Aux difficultés de plusieurs années de conflit s'est ajoutée la pandémie. «Les personnes qui souffrent déjà le plus sont particulièrement atteintes», a dit de son côté le conseiller fédéral Ignazio Cassis. «Comme les Yéménites», a-t-il ajouté.
Parmi les efforts annoncés lundi, l'Arabie saoudite, alliée du gouvernement yéménite dans le conflit contre les rebelles Houthis, va donner 430 millions de dollars pour cette année. Et les Emirats arabes unis plus de la moitié. Soutien des Houthis, l'Iran a de son côté reproché à la coalition internationale d'avoir empêché l'acheminement de l'assistance humanitaire.

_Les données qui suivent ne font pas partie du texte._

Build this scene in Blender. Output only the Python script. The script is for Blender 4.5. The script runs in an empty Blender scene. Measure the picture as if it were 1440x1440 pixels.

Affirmant la volonté du président Joe Biden d'être actif sur le Yémen, le secrétaire d'Etat américain Antony Blinken a appelé les rebelles à mettre un terme à leur offensive sur Marib qui a déplacé de nombreuses personnes. Il a demandé aux parties «de ne pas interférer» dans la distribution d'aide humanitaire depuis le sud du pays.
Appel lancé par Guterres
Les Etats-Unis ont promis l'équivalent de près de 180 millions de francs d'aide supplémentaire, plus que doublant leur assistance cette année.
Côté suisse, Berne a donné plus de 70 millions de francs ces dernières années pour l'assistance humanitaire au Yémen. La Suisse soutient les activités d'organisations comme le Comité international de la Croix-Rouge (CICR) et le Programme alimentaire mondial (PAM). Celles-ci portent sur l'eau et l'assainissement, la sécurité alimentaire ou encore la protection des civils.
L'année dernière, le conflit a tué ou blessé plusieurs milliers de civils. Les violences ont provoqué une détérioration des infrastructures et moins d'un centre de santé sur deux est entièrement actif.
Le conseiller fédéral demande un accès humanitaire «sans entraves» et tient à ce que le droit international humanitaire (DIH) soit honoré. Aussi bien M. Cassis que M. Guterres et M. Blinken ont appelé à mettre un terme à cette guerre de plusieurs années qui a fait des dizaines de milliers de victimes.
Ils ont demandé un cessez-le-feu «immédiat» sur tout le territoire yéménite. Et d'avancer également dans les discussions politiques.